— BEGIN DATA SHOWN —
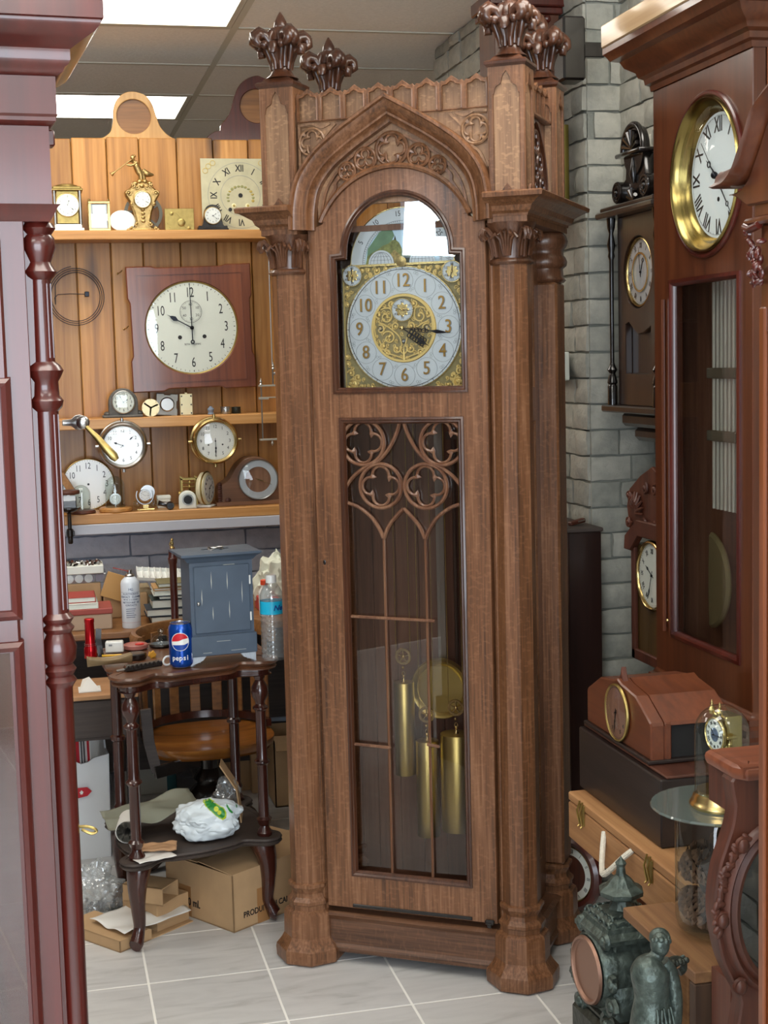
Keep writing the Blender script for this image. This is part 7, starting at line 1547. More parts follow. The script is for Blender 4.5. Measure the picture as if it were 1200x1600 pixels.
— END DATA SHOWN —
— BEGIN DATA SHOWN —
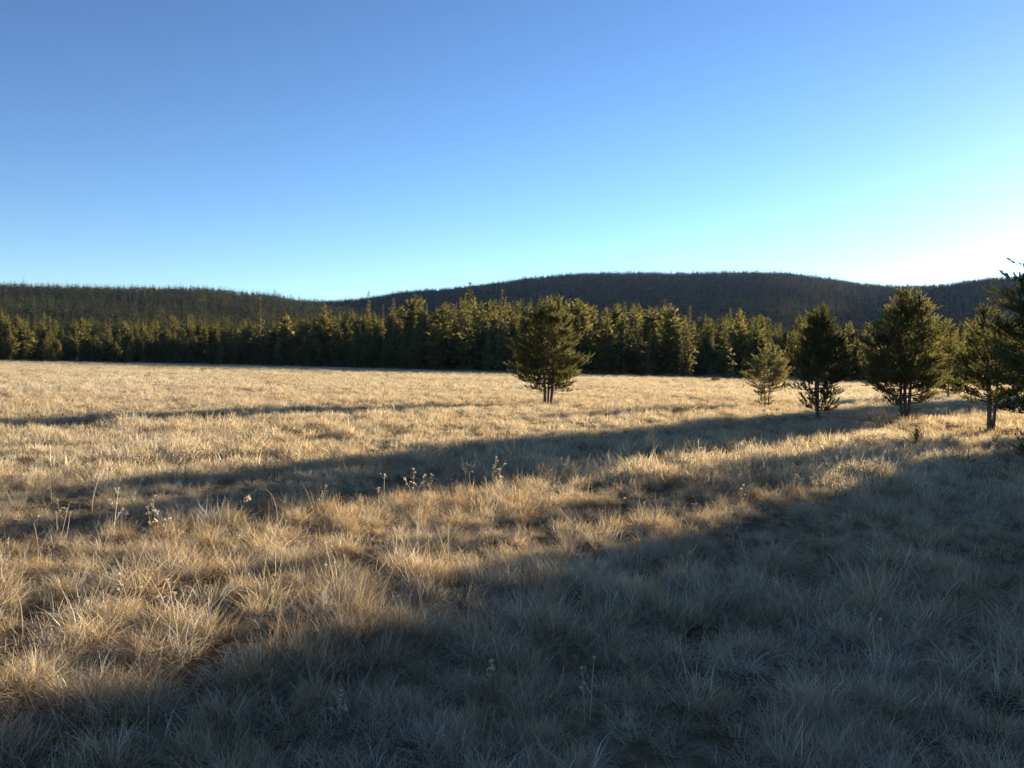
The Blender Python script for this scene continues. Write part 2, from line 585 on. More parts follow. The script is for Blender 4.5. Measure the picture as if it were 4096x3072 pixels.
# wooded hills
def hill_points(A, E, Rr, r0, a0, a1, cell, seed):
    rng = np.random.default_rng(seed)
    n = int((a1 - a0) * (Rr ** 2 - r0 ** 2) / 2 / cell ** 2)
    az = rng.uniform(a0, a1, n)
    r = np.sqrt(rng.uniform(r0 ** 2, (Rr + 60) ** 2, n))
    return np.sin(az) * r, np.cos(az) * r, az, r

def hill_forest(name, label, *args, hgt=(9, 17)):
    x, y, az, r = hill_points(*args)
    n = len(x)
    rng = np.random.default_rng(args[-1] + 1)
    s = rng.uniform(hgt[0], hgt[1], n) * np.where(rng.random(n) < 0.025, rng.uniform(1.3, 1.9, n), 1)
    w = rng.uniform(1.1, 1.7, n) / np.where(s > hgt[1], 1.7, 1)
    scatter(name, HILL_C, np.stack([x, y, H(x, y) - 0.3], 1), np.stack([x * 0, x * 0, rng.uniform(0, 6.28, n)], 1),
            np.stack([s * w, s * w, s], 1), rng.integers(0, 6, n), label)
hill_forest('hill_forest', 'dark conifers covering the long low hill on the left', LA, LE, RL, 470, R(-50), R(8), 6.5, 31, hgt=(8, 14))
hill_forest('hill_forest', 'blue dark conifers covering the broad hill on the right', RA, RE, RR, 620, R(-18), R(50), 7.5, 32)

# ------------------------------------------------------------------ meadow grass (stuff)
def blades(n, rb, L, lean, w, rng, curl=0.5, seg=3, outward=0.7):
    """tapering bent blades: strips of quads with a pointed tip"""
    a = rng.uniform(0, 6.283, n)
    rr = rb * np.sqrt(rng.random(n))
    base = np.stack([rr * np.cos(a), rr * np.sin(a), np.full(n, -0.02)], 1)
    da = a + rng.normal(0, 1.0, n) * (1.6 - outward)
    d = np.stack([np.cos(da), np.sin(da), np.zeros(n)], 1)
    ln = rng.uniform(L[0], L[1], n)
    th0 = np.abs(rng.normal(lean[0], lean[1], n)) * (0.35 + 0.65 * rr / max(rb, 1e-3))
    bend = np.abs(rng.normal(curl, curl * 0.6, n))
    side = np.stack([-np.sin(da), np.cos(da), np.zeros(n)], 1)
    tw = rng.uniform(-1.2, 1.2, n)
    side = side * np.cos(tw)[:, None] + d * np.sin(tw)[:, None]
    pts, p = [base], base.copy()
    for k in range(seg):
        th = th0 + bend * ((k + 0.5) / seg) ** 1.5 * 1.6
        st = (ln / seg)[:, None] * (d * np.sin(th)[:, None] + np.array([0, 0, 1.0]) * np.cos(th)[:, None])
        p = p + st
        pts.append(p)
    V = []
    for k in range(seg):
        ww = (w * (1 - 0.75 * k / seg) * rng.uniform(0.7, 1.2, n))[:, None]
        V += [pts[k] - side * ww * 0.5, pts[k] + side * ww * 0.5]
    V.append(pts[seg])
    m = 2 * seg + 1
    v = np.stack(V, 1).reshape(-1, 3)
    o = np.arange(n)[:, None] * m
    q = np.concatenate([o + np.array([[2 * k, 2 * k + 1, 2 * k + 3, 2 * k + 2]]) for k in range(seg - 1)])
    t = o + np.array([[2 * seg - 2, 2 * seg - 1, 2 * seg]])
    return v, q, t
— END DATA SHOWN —
WRITTEN REQUEST: Transcribe each line of the data above, unaltered, from the one where "The Blender Python" appears to the one where "return np.sin(az) *" appears, inclusive of both.

RESPONSE BELOW:
The Blender Python script for this scene continues. Write part 2, from line 585 on. More parts follow. The script is for Blender 4.5. Measure the picture as if it were 4096x3072 pixels.
# wooded hills
def hill_points(A, E, Rr, r0, a0, a1, cell, seed):
    rng = np.random.default_rng(seed)
    n = int((a1 - a0) * (Rr ** 2 - r0 ** 2) / 2 / cell ** 2)
    az = rng.uniform(a0, a1, n)
    r = np.sqrt(rng.uniform(r0 ** 2, (Rr + 60) ** 2, n))
    return np.sin(az) * r, np.cos(az) * r, az, r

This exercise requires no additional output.